I need to solve
$$\int_{-\infty}^{-1}\frac{e^x-e^{-x}}{1-e^{-2x}}dx$$
and recognized that it's $u$-substitution based. I took $u$ as $e^x$ and $du=e^xdx$.
$$\int_{-\infty}^{-1}\frac{e^x-e^{-x}}{1-e^{-2x}}dx=\int_{-\infty}^{-1}\frac{e^x}{1-e^{-2x}}dx+\int_{-\infty}^{-1}\frac{e^{-x}}{1-e^{-2x}}dx$$
$$\int_{-\infty}^{-1}\frac{u}{1-u^2}dx+\int_{-\infty}^{-1}\frac{u}{1-u^2}dx=\int_{-\infty}^{-1}\frac{2u}{1-u^2}dx$$
But I'm sure that I've made some mistake somewhere and can't figure out how to continue further.

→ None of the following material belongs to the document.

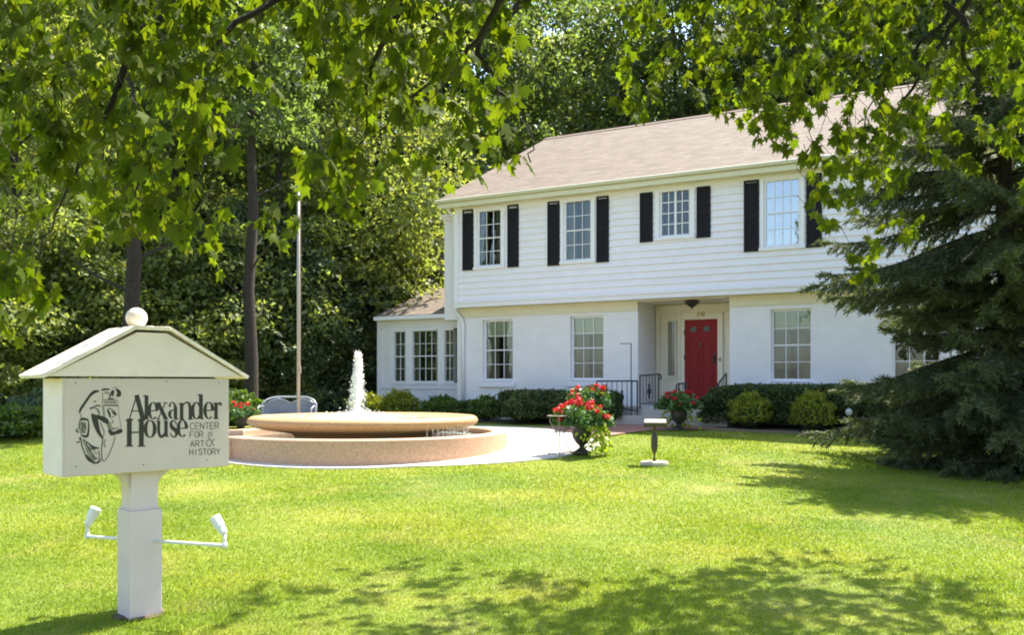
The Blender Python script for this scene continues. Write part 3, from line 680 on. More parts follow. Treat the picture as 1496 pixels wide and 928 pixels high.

Sign mistake here, should be negative:
$$\int_{-\infty}^{-1}\frac{e^x-e^{-x}}{1-e^{-2x}}dx=\int_{-\infty}^{-1}\frac{e^x}{1-e^{-2x}}dx\color {red}{+}\int_{-\infty}^{-1}\frac{e^{-x}}{1-e^{-2x}}dx$$
Here you didnt change the variable dx with $du=e^xdx=udx$
And $u=e^x$ not $u=e^{-x}$ thats different. You confused both...
So $e^{-x}=\dfrac 1 {e^x}= \dfrac 1u$
$$\int_{-\infty}^{-1}\frac{u}{1-u^2}\color{red}{dx}+\int_{-\infty}^{-1}\frac{u}{1-u^2}\color{red}{dx}=\int_{-\infty}^{-1}\frac{2u}{1-u^2}\color{red}{dx}$$
Dont forget to change the bounds ..$ 0 \le u \le \dfrac 1 e$
So here is the correct calculation with your substitution
$$\color{blue}{I=\int_{-\infty}^{-1}\frac{e^x-e^{-x}}{1-e^{-2x}}dx=\int_0^{\dfrac 1 e} \dfrac {u-1/u}{1-1/{u^2}}\frac {du}{u}=\int_0^{\dfrac 1 e}du=\frac 1e}$$